GIVEN TASK:
For the copy, please give all of the data again exactly and leave the pictures out.

Rows from a 3D scene dataset:
######
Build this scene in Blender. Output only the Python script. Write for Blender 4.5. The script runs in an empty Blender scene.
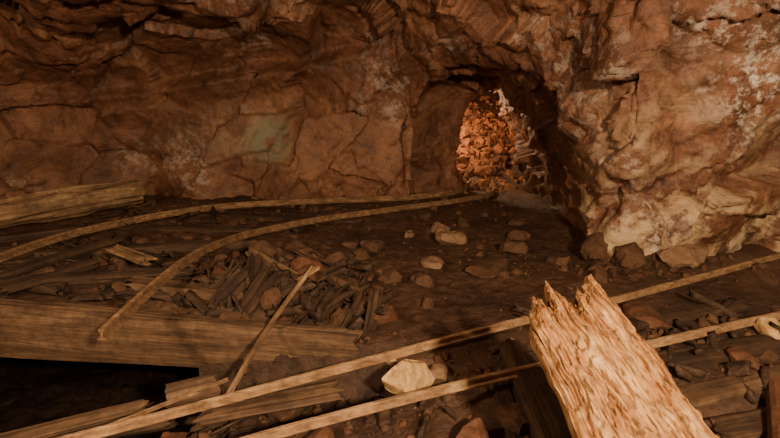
import bpy, math, time
import numpy as np
from mathutils import Vector, Matrix
T0=time.time()
sc=bpy.context.scene
# ------------------------------------------------------------ noise helpers
_r=np.random.default_rng(11)
TB=_r.random((32,32,32)).astype(np.float32)
FT=_r.random((32,32,32,7)).astype(np.float32)
def vn(p,seed=0):
    p=np.asarray(p,dtype=np.float32)+seed*7.31
    i=np.floor(p).astype(np.int32); f=p-i; f=f*f*(3-2*f)
    i0=i&31; i1=(i+1)&31
    x0,y0,z0=i0[...,0],i0[...,1],i0[...,2]; x1,y1,z1=i1[...,0],i1[...,1],i1[...,2]
    fx,fy,fz=f[...,0],f[...,1],f[...,2]
    a=TB[x0,y0,z0]*(1-fx)+TB[x1,y0,z0]*fx
    b=TB[x0,y1,z0]*(1-fx)+TB[x1,y1,z0]*fx
    c=TB[x0,y0,z1]*(1-fx)+TB[x1,y0,z1]*fx
    d=TB[x0,y1,z1]*(1-fx)+TB[x1,y1,z1]*fx
    return ((a*(1-fy)+b*fy)*(1-fz)+(c*(1-fy)+d*fy)*fz)*2-1
def fbm(p,o=4,seed=0,g=.5):
    p=np.asarray(p,dtype=np.float32); s=0;a=1;t=0
    for k in range(o):
        s=s+a*vn(p*(2.03**k),seed+k*3.7); t+=a; a*=g
    return s/t
def facet(p,cell,seed,slope=.5,amp=.3):
    q=(p/cell+seed*3.17).astype(np.float32); b=np.floor(q).astype(np.int32)
    best=np.full(len(q),1e9,np.float32); out=np.zeros(len(q),np.float32)
    for ox in(-1,0,1):
        for oy in(-1,0,1):
            for oz in(-1,0,1):
                c=b+np.array([ox,oy,oz],np.int32)
                m=c&31
                h=FT[m[:,0],m[:,1],m[:,2]]
                d=q-c-h[:,:3]
                d2=(d*d).sum(1)
                k=d2<best
                best[k]=d2[k]
                out[k]=((d[k]*(h[k,3:6]-.5)).sum(1)*2*slope+(h[k,6]-.5)*2*amp)
    return out*cell
def sstep(a,b,x):
    t=np.clip((x-a)/(b-a),0,1); return t*t*(3-2*t)
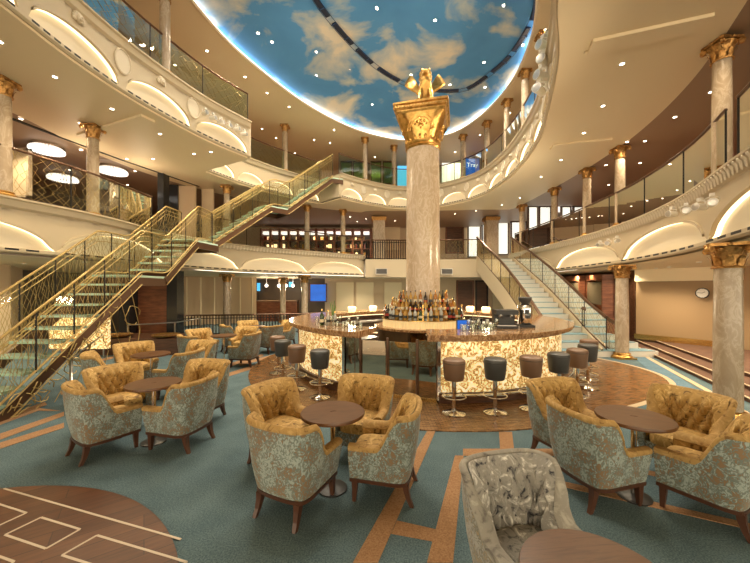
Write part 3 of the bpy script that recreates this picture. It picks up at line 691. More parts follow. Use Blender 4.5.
######
ANSWER TO THIS PROBLEM:
Build this scene in Blender. Output only the Python script. Write for Blender 4.5. The script runs in an empty Blender scene.
import bpy, math, time
import numpy as np
from mathutils import Vector, Matrix
T0=time.time()
sc=bpy.context.scene
# ------------------------------------------------------------ noise helpers
_r=np.random.default_rng(11)
TB=_r.random((32,32,32)).astype(np.float32)
FT=_r.random((32,32,32,7)).astype(np.float32)
def vn(p,seed=0):
    p=np.asarray(p,dtype=np.float32)+seed*7.31
    i=np.floor(p).astype(np.int32); f=p-i; f=f*f*(3-2*f)
    i0=i&31; i1=(i+1)&31
    x0,y0,z0=i0[...,0],i0[...,1],i0[...,2]; x1,y1,z1=i1[...,0],i1[...,1],i1[...,2]
    fx,fy,fz=f[...,0],f[...,1],f[...,2]
    a=TB[x0,y0,z0]*(1-fx)+TB[x1,y0,z0]*fx
    b=TB[x0,y1,z0]*(1-fx)+TB[x1,y1,z0]*fx
    c=TB[x0,y0,z1]*(1-fx)+TB[x1,y0,z1]*fx
    d=TB[x0,y1,z1]*(1-fx)+TB[x1,y1,z1]*fx
    return ((a*(1-fy)+b*fy)*(1-fz)+(c*(1-fy)+d*fy)*fz)*2-1
def fbm(p,o=4,seed=0,g=.5):
    p=np.asarray(p,dtype=np.float32); s=0;a=1;t=0
    for k in range(o):
        s=s+a*vn(p*(2.03**k),seed+k*3.7); t+=a; a*=g
    return s/t
def facet(p,cell,seed,slope=.5,amp=.3):
    q=(p/cell+seed*3.17).astype(np.float32); b=np.floor(q).astype(np.int32)
    best=np.full(len(q),1e9,np.float32); out=np.zeros(len(q),np.float32)
    for ox in(-1,0,1):
        for oy in(-1,0,1):
            for oz in(-1,0,1):
                c=b+np.array([ox,oy,oz],np.int32)
                m=c&31
                h=FT[m[:,0],m[:,1],m[:,2]]
                d=q-c-h[:,:3]
                d2=(d*d).sum(1)
                k=d2<best
                best[k]=d2[k]
                out[k]=((d[k]*(h[k,3:6]-.5)).sum(1)*2*slope+(h[k,6]-.5)*2*amp)
    return out*cell
def sstep(a,b,x):
    t=np.clip((x-a)/(b-a),0,1); return t*t*(3-2*t)
Write part 3 of the bpy script that recreates this picture. It picks up at line 691. More parts follow. Use Blender 4.5.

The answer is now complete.